あるプロセス工場で、データを活用して製造品質を予測したことがあります。旧式の設備でデータの保存機能がなく、作業者がアナログメータ―を読み、数値を書きとっていたり、データを自動的に保存する機能がついているものの、必要とされるデータがないものであったり、データの棚卸をしてみると、いろいろと見えてきました。
トライアルで既存のデータをクレンジングして、分析ツールで機械学習させました。そこで生成された予測モデルを使って、製造途中のデータをモデルにインプットしてみました。アウトプットされる品質予測結果は、天気予報の晴れか雨か、回復か崩れるかと同様に品質はOKかNGか、改善の方向か劣化の方向かといった具合で表現されます。実際の結果と比較してみましたが、正解率は実際の品質改善活動をするには、十分といえる結果ではありませんでした。

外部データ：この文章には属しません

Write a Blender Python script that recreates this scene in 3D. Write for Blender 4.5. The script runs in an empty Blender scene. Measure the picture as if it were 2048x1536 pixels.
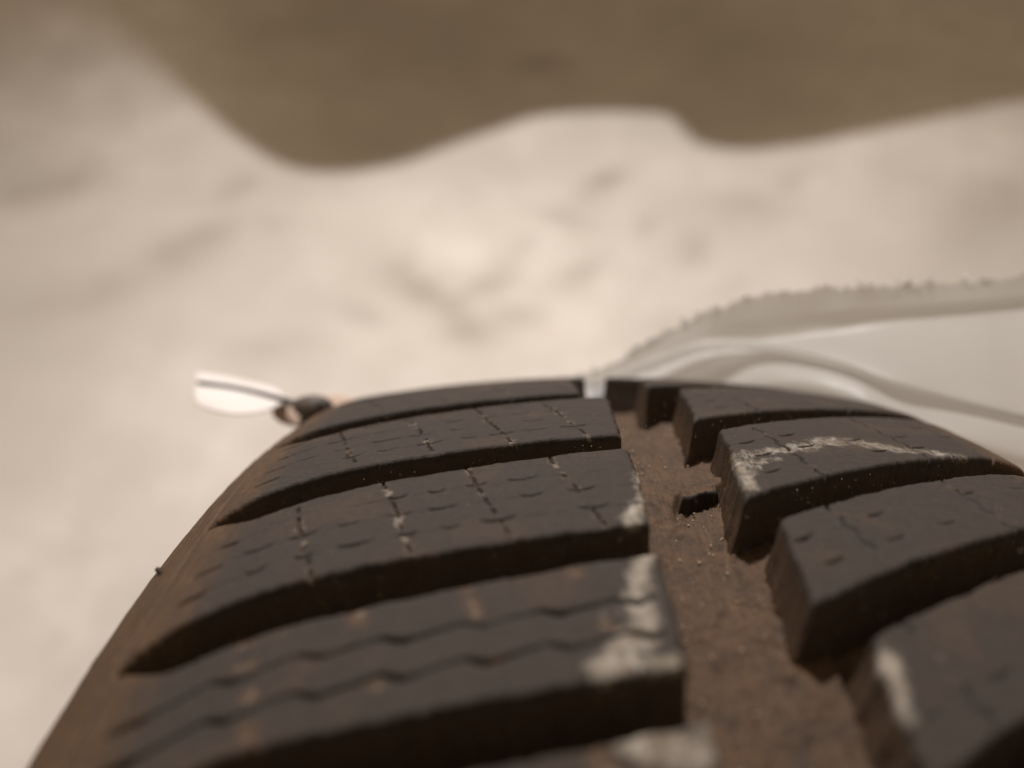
import bpy, bmesh, math, random
import numpy as np
from mathutils import Vector, Matrix

random.seed(7); RNG = np.random.default_rng(7)
sc = bpy.context.scene
col = sc.collection

# ------------------------------------------------------------------ camera, light, exposure
R = 0.32                      # tyre radius (m); tyre stands on the floor, axle along X
XM = 0.0252                   # lateral position of the tyre's mid-plane
PHI = math.radians(45)
SRC_F = 1647.0                # focal length in pixels of a 2048 px wide frame
Hpt = Vector((0, R * math.sin(PHI), R + R * math.cos(PHI)))
DIRV = Vector((0, math.cos(PHI), -math.sin(PHI)))
CAM = Hpt - 0.24 * DIRV
TILT = math.atan(11 / SRC_F)

cam_d = bpy.data.cameras.new('camera'); cam = bpy.data.objects.new('camera', cam_d); col.objects.link(cam)
cam.location = CAM
cam.rotation_euler = (math.pi / 2 - PHI - TILT, 0, 0)
cam_d.sensor_width = 36; cam_d.lens = SRC_F / 2048 * 36
cam_d.clip_start = 0.005; cam_d.clip_end = 60
cam_d.dof.use_dof = True; cam_d.dof.focus_distance = 0.152; cam_d.dof.aperture_fstop = 6.2
sc.camera = cam

w = bpy.data.worlds.new('World'); sc.world = w; w.use_nodes = True
bg = w.node_tree.nodes['Background']; bg.inputs['Color'].default_value = (1.0, 0.755, 0.51, 1); bg.inputs['Strength'].default_value = 0.42

LAMP = Vector((-0.06, 0.90, 1.34))  # overhead lamp, unseen, inferred from the light on tread and floor
ld = bpy.data.lights.new('overhead_lamp', 'SPOT'); lo = bpy.data.objects.new('overhead_lamp', ld); col.objects.link(lo)
lo.location = LAMP; ld.spot_size = math.radians(146); ld.spot_blend = 1.0; lo.rotation_euler = (Vector((0.16, 0.74, 0.10)) - LAMP).to_track_quat('-Z', 'Y').to_euler(); ld.energy = 82; ld.shadow_soft_size = 0.038; ld.color = (1.0, 0.94, 0.92)

sc.view_settings.view_transform = 'Standard'; sc.view_settings.look = 'None'
sc.view_settings.exposure = 0; sc.view_settings.gamma = 1
sc.cycles.use_denoising = True
sc.cycles.max_bounces = 8

# ------------------------------------------------------------------ helpers
def link(name, me, mat=None, parent=None, smooth=True):
    o = bpy.data.objects.new(name, me); col.objects.link(o)
    if mat: me.materials.append(mat)
    if parent: o.parent = parent
    if smooth and len(me.polygons):
        me.polygons.foreach_set('use_smooth', np.ones(len(me.polygons), bool))
    return o

def mesh_np(name, V, Fq):
    me = bpy.data.meshes.new(name)
    V = np.asarray(V, float); Fq = np.asarray(Fq, np.int64)
    me.vertices.add(len(V)); me.vertices.foreach_set('co', V.ravel())
    n, k = Fq.shape
    me.loops.add(n * k); me.loops.foreach_set('vertex_index', Fq.ravel().astype(np.int32))
    me.polygons.add(n); me.polygons.foreach_set('loop_start', np.arange(0, n * k, k, dtype=np.int32))
    me.update(calc_edges=True); me.validate()
    return me

def attr_f(me, name, vals):
    a = me.attributes.new(name, 'FLOAT', 'POINT'); a.data.foreach_set('value', np.asarray(vals, np.float32))

def attr_v(me, name, vals):
    a = me.attributes.new(name, 'FLOAT_VECTOR', 'POINT'); a.data.foreach_set('vector', np.asarray(vals, np.float32).ravel())

def tag(o, label=None, cat=None, group=None, kind=None):
    if label: o['label'] = label
    if cat: o['category'] = cat
    if group: o['group'] = group
    if kind: o['kind'] = kind

def smooth01(a, b, x):
    t = np.clip((np.asarray(x, float) - a) / (b - a), 0, 1); return t * t * (3 - 2 * t)

# tileable-free value noise in numpy
_perm = RNG.random((256, 256))
def vnoise(x, y):
    x = np.asarray(x, float); y = np.asarray(y, float)
    xi = np.floor(x).astype(int); yi = np.floor(y).astype(int)
    fx = x - xi; fy = y - yi; fx = fx * fx * (3 - 2 * fx); fy = fy * fy * (3 - 2 * fy)
    g = lambda a, b: _perm[a & 255, b & 255]
    return (g(xi, yi) * (1 - fx) + g(xi + 1, yi) * fx) * (1 - fy) + (g(xi, yi + 1) * (1 - fx) + g(xi + 1, yi + 1) * fx) * fy
def fbm(x, y, o=4):
    s = 0; a = .5; n = 0
    for k in range(o):
        s = s + a * vnoise(x * 2 ** k + 17.3 * k, y * 2 ** k + 5.1 * k); n += a; a *= .5
    return s / n

# tyre surface: u = arc length from the top (mm, away from camera +), x = lateral (mm), h = height over the crown (mm)
W0, RS, RC = 67.0, 28.0, 400.0
def drop(x):
    a = np.abs(x); d = a * a / (2 * RC)
    s = np.clip(a - W0, 0, RS * .995)
    return d + RS - np.sqrt(RS * RS - s * s)
def dslope(x):
    return (drop(x + .05) - drop(x - .05)) / .1
def SP(u, x, h=0.0):
    u, x, h = np.broadcast_arrays(np.asarray(u, float), np.asarray(x, float), np.asarray(h, float))
    m = dslope(x); n = np.sqrt(1 + m * m)
    xx = x + h * m / n; r = R * 1000 - drop(x) + h / n
    th = u / (R * 1000)
    return np.stack([XM + xx / 1000, r * np.sin(th) / 1000, R + r * np.cos(th) / 1000], -1)

# ------------------------------------------------------------------ materials
def newmat(name):
    m = bpy.data.materials.new(name); m.use_nodes = True
    return m, m.node_tree.nodes, m.node_tree.links, m.node_tree.nodes['Principled BSDF']
def N(nt, t, **kw):
    n = nt.new(t)
    for k, v in kw.items(): setattr(n, k, v)
    return n

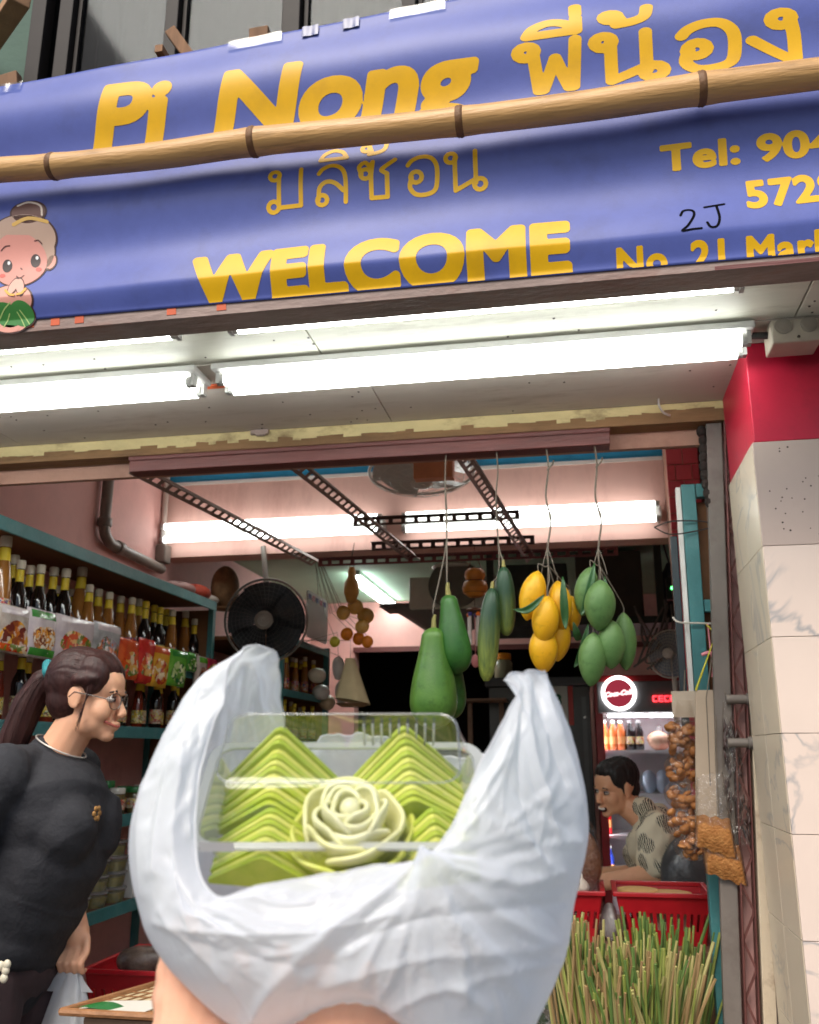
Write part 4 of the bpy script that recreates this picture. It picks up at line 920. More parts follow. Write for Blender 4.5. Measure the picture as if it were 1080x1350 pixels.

ここで使用されたデータのなかには、1日2,3個しか収集されていない工程もありました。1日100ロット流れる製品のデータとしては明らかに不足していると思います。その工程の1つとして定温槽がありました。この定温槽のアナログメータへカメラを設置し、24時間撮影しAMR(アナログメーターレコグナーザー)というツールを使い1分間隔でデータを収集してみました。その結果、定温槽を一定に保つサーモスタットのスイッチングの様子や、定温槽に日に1回投入される薬液の影響で温度が変化すことが分かりました。1日の温度変化の詳細データを使えば、予測の精度も改善されると思います。
AMRは旧式設備や人手によるデータ収集を大幅に改善するいわゆるレトロフィット技術の1つであり、プロセス工場のデータ活用に大きな役割を果たすと思います。